Abschließend stellt sich die Frage, ob mit den behandelten Methoden die Frage der Repräsentativität in der qualitativen Forschung gelöst werden konnte. In den Ausarbeitungen wird deutlich, dass in den Sozialwissenschaften der Begriff der Repräsentativität höchst umstritten ist. Häufig ist er durch quantitative Forschungen mit dem Begriff der statistischen Repräsentativität gleichgesetzt. Eine Repräsentativität im Sinne der statistischen ist durch qualitative Sozialforschung, aufgrund kleiner Fallzahlen und großem Datenvolumen kaum zu erreichen. Doch immer wieder wird von Autor*innen betont, dass Repräsentativität qualitativer Sozialforschung nicht die Abbildung einer Grundgesamtheit durch eine Zahl von Fällen ist, sondern die Heterogenität der Phänomene in einem Forschungsfeld aufzeigen und ihre Sinnzusammenhänge erschließen soll. Wenn das gesamte Spektrum von Fällen abgedeckt ist, wird in der qualitativen Forschung häufig von Repräsentativität, aber zum Beispiel auch von Generalisierbarkeit, wie bei Merkens, von Sättigung wie bei Glaser und Strauß oder von der Berücksichtigung aller relevanten Fälle, wie bei Kelle und Kluge gesprochen. Wie bereits herausgestellt, haben diese Terminologien jedoch eine sehr ähnliche Bedeutung.
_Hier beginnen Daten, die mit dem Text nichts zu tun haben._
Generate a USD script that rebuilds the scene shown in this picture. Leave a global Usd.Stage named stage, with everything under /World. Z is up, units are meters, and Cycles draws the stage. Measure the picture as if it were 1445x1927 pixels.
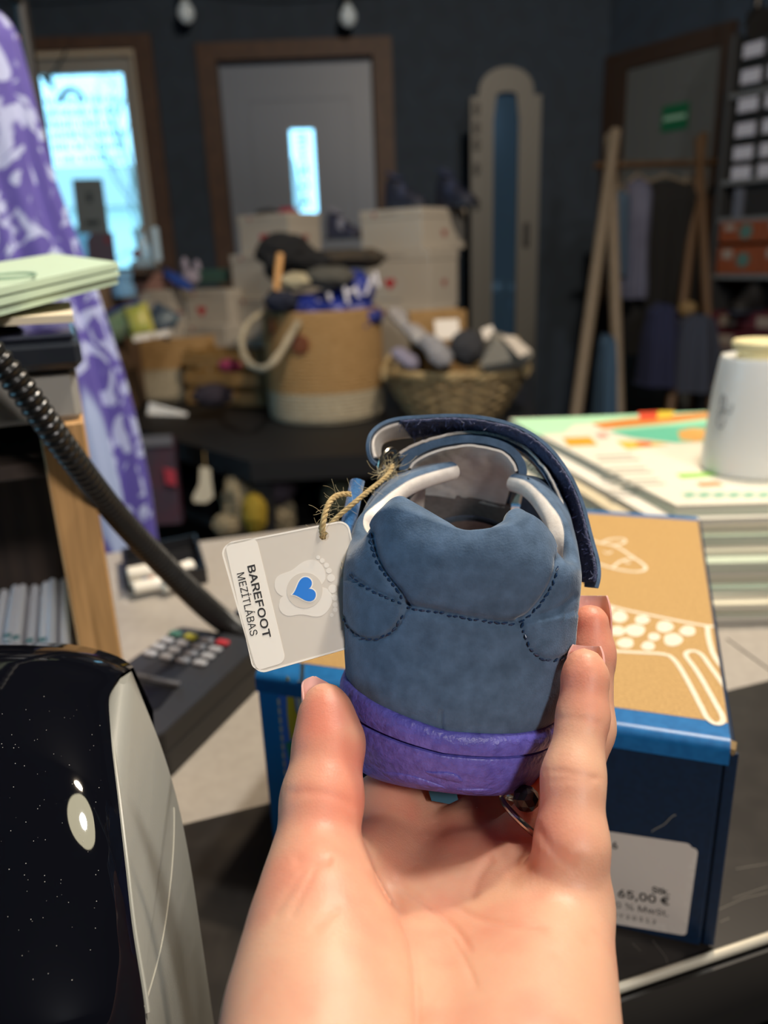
import math, random
import numpy as np, trimesh, usdkit, meshkit
import manifold3d as m3
from scipy.interpolate import CubicSpline, PchipInterpolator
from scipy.spatial import cKDTree
from shapely import affinity
from shapely.geometry import Polygon, LineString, Point, box as sbox
from shapely.ops import unary_union
from pxr import Usd, UsdGeom, UsdLux, UsdShade, Gf, Sdf, Vt

stage = Usd.Stage.CreateInMemory()
UsdGeom.SetStageUpAxis(stage, UsdGeom.Tokens.z)
UsdGeom.SetStageMetersPerUnit(stage, 1.0)
UsdGeom.Xform.Define(stage, '/World')
UsdGeom.Scope.Define(stage, '/World/Looks')
rng = np.random.default_rng(7)

# ------------------------------------------------------------------ camera
FPX, PITCH, ROLL = 1450.0, math.radians(18.6), math.radians(2.2)
ZC = 0.90                                    # counter top
CAM = np.array([0.0, 0.0, ZC + 0.293])
_R = np.array([1.0, 0, 0]); _F = np.array([0, math.cos(PITCH), -math.sin(PITCH)]); _D = np.array([0, -math.sin(PITCH), -math.cos(PITCH)])
_c, _s = math.cos(ROLL), math.sin(ROLL)
CR, CD, CF = _c * _R + _s * _D, -_s * _R + _c * _D, _F      # right, down, forward
CM = np.array([CR, CD, CF])
cam = UsdGeom.Camera.Define(stage, '/World/camera')
m = Gf.Matrix4d(1)
for i, ax in enumerate((CR, -CD, -CF)):
    m.SetRow(i, Gf.Vec4d(*map(float, ax), 0))
m.SetRow(3, Gf.Vec4d(*map(float, CAM), 1))
cam.AddTransformOp().Set(m)
cam.CreateHorizontalApertureAttr(27.0)
cam.CreateVerticalApertureAttr(36.0)
cam.CreateFocalLengthAttr(27.0 * FPX / 1445.0)
cam.CreateFStopAttr(10.0)
cam.CreateFocusDistanceAttr(0.2)
cam.CreateClippingRangeAttr(Gf.Vec2f(0.02, 1000))
cam.CreateExposureAttr(0.1)

# ------------------------------------------------------------------ lights
def light(kind, name, loc, target, color, power, **kw):
    L = getattr(UsdLux, kind).Define(stage, '/World/' + name)
    loc, target = np.array(loc, float), np.array(target, float)
    z = loc - target; z /= np.linalg.norm(z)
    x = np.cross([0, 1, 0.001], z); x /= np.linalg.norm(x); y = np.cross(z, x)
    mm = Gf.Matrix4d(1)
    for i, ax in enumerate((x, y, z)):
        mm.SetRow(i, Gf.Vec4d(*map(float, ax), 0))
    mm.SetRow(3, Gf.Vec4d(*map(float, loc), 1))
    L.AddTransformOp().Set(mm)
    L.CreateColorAttr(Gf.Vec3f(*color)); L.CreateIntensityAttr(power)
    L.CreateNormalizeAttr(True)
    for k, v in kw.items():
        getattr(L, 'Create' + k + 'Attr')(v)
    return L
dome = UsdLux.DomeLight.Define(stage, '/World/sky')
dome.CreateColorAttr(Gf.Vec3f(0.30, 0.68, 0.92)); dome.CreateIntensityAttr(1.15)
KEY = (0.34, 0.47, 2.03)
light('DiskLight', 'unseen_spot_over_counter', KEY, (0.05, 0.25, 0.95), (1.0, 0.96, 0.90), 2.25, Radius=0.04)  # out of view, placed to light hand, shoe and counter from above right
UNSEEN_LAMP = (0.85, -1.6, 2.45)  # unseen lamp behind the viewer, placed to light shoe and hand from the front
light('DiskLight', 'unseen_rear_light', UNSEEN_LAMP, (0.0, 0.4, 0.9), (1.0, 0.94, 0.90), 10.0, Radius=0.16)
light('DiskLight', 'unseen_spot_over_display', (0.45, 0.95, 2.6), (0.05, 2.2, 0.8), (1.0, 0.82, 0.62), 12.0, Radius=0.06)  # out of view, placed to light the baskets and cartons

# ------------------------------------------------------------------ pixels to points
def ray(px, py):
    d = np.array([(px - 722.5) / FPX, (py - 963.5) / FPX, 1.0])
    return d[0] * CR + d[1] * CD + d[2] * CF
def at(px, py, depth):
    return CAM + ray(px, py) * depth
def onz(px, py, z):
    r = ray(px, py); return CAM + r * ((z - CAM[2]) / r[2])
def ony(px, py, y):
    r = ray(px, py); return CAM + r * ((y - CAM[1]) / r[1])
def onx(px, py, x):
    r = ray(px, py); return CAM + r * ((x - CAM[0]) / r[0])
def onplane(px, py, o, n):
    r = ray(px, py); return CAM + r * (np.dot(np.asarray(o) - CAM, n) / np.dot(r, n))
def proj(P):
    q = (np.atleast_2d(P) - CAM) @ CM.T
    return np.c_[722.5 + FPX * q[:, 0] / q[:, 2], 963.5 + FPX * q[:, 1] / q[:, 2], q[:, 2]]

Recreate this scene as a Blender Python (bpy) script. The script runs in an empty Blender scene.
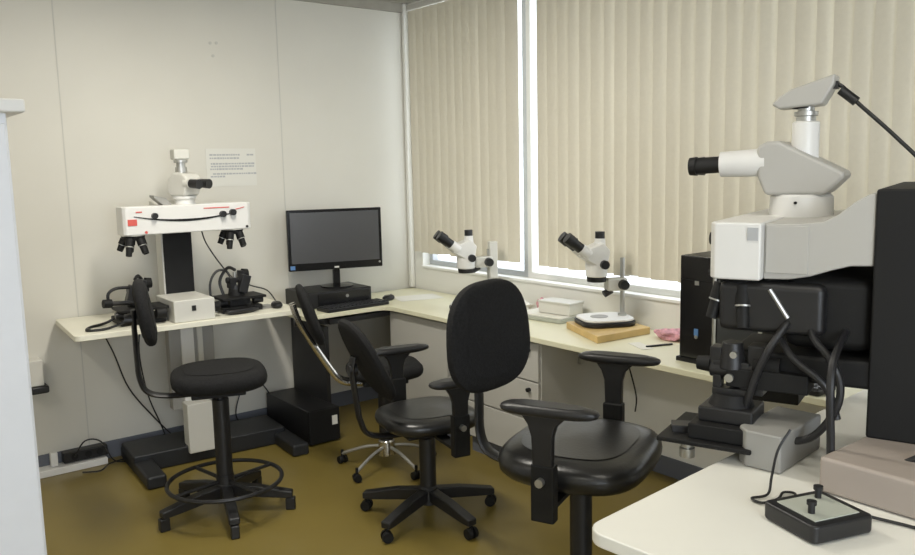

Im sozialwissenschaftlichen Diskus um Methoden und ihre Aufgaben ist diese Diskussion allerdings eher von begriffspolitischer Natur. Dabei wird die Frage zu klären sein, ob es sinnvoller ist am Repräsentativitätsbegriff festzuhalten, da er ein Gütesiegel für sozialwissenschaftliche Forschung ist und diesen mit einer weitergehenden oder sogar mit der vielleicht ursprünglichen Bedeutung zu füllen oder ob es sinnvoll ist neue Begriffe zu prägen, um die Aufgabe qualitativer Forschung besser herauszustellen und von der statistischen Repräsentativität abzugrenzen. Auf diese Frage können die Autor*innen keine klare Antwort geben und sind sich weitestgehend uneinig. Sicher ist jedoch, dass durch die Systematisierung qualitativer Methoden und ihren Ausführungen die qualitative Forschung zu ihrem Ziel gelangt und als eines der Begriffe bezeichnet werden. Ob es Verallgemeinbarkeit, Repräsentativität oder Sättigung ist, sei an dieser Stelle zu vernachlässigen. Wichtig ist sich der Dimension bewusst zu werden, für die die qualitative Forschung repräsentativ ist, nämlich für die Heterogenität der darzustellenden Phänomene und nicht für die Verteilung innerhalb einer Grundgesamtheit.